There is a price, though, for being successful. I haven’t seen or spoken to them for about 16 years! I’m not sure that keeping the fear alive stops you from moving on (although, from what I’ve read, you have had it much worse than I did). It took me a long time to get to the point where I could ‘forget it’ (though you never really do) and I only reached that point when I was certain that I wasn’t like them. Part of that was, of course, having no contact with them. It means my values changed and they had no influence on that. Not that I’m suggesting you do the same. It’s just my way and really doesn’t suit everyone (or maybe, even, anyone?).

Giorgio said

honestly the story of the garden pretty impressed me. if I were the pope’s ghost writer, i’d quote it in a speech urbis et orbis on the risks of splitting marriage, if I were a poet I’d use it for writing a poetry (it would finish with “you, my madden garden”) to send to the next poetry contest, but since I am an amateur gardener the only thing I can really do is feritlising my steeple.
thanks, anyway.

Chiara said

I agree with Andy, it’s beautifully described. I love the way you write about your past, life, friends, lovers.
Honestly, corpodibacco: you are one of my favourite writers. Not bloggers, BUT writers. The main difference between you and a “professional” writer is that everything you write is true. This what I appreciate the most. I mean, I am not sure of it but I do know -I have this feeling- that Italyisfalling is a mirror. I see your memories reflected. I see YOU reflected and your image is not even blurred.
Sorry, I am off topic..

corpodibacco said

Andy. No matter how hard, it must feel good now to know that you moved on. I admire you for that. I think I can imagine how hard it must have been. I tried to explain somewhere else on the blog that I always kept myself from cutting all the connections with my parents only because I was afraid to die under the strain of guilt– but the truth is that I wanted but wasn’t brave or strong enough. Or maybe wounded enough. I don’t know how it was for you, but my greatest obstacle, especially with my father, has always been the ability he had to make me feel guilty, and he the victim. Incredible, if I think about it. And still, true, from his point of view…

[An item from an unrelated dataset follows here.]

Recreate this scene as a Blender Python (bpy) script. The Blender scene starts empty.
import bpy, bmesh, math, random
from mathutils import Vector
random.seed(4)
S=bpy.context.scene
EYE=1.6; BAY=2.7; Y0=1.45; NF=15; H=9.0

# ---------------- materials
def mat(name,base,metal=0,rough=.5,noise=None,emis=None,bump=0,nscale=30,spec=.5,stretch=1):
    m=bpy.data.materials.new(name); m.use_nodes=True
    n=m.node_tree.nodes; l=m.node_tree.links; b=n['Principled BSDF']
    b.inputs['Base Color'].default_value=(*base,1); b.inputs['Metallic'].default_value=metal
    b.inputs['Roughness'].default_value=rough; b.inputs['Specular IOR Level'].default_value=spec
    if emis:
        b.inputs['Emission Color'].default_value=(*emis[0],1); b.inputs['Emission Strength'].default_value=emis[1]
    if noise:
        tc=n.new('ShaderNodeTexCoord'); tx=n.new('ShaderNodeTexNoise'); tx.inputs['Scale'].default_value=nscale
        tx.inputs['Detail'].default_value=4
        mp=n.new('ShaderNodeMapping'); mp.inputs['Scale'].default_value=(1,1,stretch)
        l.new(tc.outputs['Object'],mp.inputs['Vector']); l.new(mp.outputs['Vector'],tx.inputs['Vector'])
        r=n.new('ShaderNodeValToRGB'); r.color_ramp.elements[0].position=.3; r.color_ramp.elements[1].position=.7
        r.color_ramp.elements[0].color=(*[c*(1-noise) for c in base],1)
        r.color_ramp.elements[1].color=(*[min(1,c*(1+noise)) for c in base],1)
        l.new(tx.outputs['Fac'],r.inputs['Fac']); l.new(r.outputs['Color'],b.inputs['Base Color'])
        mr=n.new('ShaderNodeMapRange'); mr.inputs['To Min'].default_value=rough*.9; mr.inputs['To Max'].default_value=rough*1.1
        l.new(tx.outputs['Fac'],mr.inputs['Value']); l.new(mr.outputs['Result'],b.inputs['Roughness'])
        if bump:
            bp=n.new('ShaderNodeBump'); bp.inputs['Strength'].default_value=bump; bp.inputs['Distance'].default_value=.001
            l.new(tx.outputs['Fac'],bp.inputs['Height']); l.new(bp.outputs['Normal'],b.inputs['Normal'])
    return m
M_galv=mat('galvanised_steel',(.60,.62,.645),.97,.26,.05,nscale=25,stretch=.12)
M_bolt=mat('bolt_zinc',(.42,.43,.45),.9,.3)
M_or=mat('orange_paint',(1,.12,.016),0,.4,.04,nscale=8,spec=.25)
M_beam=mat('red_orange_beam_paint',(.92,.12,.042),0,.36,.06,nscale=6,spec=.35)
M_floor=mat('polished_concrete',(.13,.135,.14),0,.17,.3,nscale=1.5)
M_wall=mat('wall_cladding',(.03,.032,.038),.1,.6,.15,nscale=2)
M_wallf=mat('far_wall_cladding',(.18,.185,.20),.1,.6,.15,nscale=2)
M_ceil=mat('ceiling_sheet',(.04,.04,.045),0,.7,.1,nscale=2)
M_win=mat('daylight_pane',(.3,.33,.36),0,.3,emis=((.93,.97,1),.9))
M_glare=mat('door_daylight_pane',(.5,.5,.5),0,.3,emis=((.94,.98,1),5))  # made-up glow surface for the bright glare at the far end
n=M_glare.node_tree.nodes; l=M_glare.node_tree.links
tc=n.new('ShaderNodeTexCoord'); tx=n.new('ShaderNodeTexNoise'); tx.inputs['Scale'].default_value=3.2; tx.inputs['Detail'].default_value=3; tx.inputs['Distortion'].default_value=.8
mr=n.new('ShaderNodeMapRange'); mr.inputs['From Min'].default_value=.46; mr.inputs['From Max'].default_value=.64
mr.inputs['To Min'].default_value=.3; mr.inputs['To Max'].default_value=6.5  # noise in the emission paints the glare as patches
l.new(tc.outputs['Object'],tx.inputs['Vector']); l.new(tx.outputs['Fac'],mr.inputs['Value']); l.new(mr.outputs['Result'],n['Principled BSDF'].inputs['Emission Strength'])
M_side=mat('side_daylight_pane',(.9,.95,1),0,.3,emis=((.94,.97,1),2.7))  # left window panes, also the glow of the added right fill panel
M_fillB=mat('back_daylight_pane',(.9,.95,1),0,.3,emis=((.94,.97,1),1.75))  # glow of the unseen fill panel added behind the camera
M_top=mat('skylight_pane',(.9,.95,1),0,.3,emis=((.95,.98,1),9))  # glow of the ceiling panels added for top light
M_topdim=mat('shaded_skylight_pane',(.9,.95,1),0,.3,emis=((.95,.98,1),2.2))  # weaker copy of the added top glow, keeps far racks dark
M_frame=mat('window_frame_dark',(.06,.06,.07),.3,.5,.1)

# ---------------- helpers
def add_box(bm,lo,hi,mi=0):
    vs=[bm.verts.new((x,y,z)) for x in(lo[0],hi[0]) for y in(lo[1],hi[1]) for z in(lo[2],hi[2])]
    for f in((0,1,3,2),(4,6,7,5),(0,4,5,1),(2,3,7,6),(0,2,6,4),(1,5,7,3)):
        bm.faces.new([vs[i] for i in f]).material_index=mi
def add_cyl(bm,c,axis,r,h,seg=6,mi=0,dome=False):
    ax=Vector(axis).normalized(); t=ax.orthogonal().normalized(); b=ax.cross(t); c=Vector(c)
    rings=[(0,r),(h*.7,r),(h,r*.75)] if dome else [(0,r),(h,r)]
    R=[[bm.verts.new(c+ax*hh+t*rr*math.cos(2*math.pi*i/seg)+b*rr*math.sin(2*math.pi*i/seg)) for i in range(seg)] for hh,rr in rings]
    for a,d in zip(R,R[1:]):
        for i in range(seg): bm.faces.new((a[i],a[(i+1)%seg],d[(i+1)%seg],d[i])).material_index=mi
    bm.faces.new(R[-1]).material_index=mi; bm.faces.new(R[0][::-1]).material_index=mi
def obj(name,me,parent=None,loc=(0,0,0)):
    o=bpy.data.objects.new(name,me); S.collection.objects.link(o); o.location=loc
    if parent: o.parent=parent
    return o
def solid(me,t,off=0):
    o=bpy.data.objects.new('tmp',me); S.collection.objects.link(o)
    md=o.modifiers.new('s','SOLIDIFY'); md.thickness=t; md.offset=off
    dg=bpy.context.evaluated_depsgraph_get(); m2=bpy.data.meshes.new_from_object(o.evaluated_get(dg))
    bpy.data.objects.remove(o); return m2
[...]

Giorgio, you of course are a genius. You just gave me a great idea with that thing of my mother’s garden…. not for the pope, but still. I probably won’t be able to make anything good out of it but, thanks man. ps. I am a amateur gardener myself. Don’t have a garden though.

Chiara. You’re too much. Thanks. Am I true? Honest? I try. I hope and fail with equal talent. :) Like many other bloggers, and writers I guess. Possibly the first category differs from the second because of the voyeurism involved. But the voyeurism is with literature too after all. I feel that way all the time, reading blogs, and books. But it’s amazing how many incredibly talented and sensitive persons are blogging these days. And yeah, sometimes we have this feeling of connection, and understanding with some of them because, well, connection is what it is. Lucky encounters– things like that.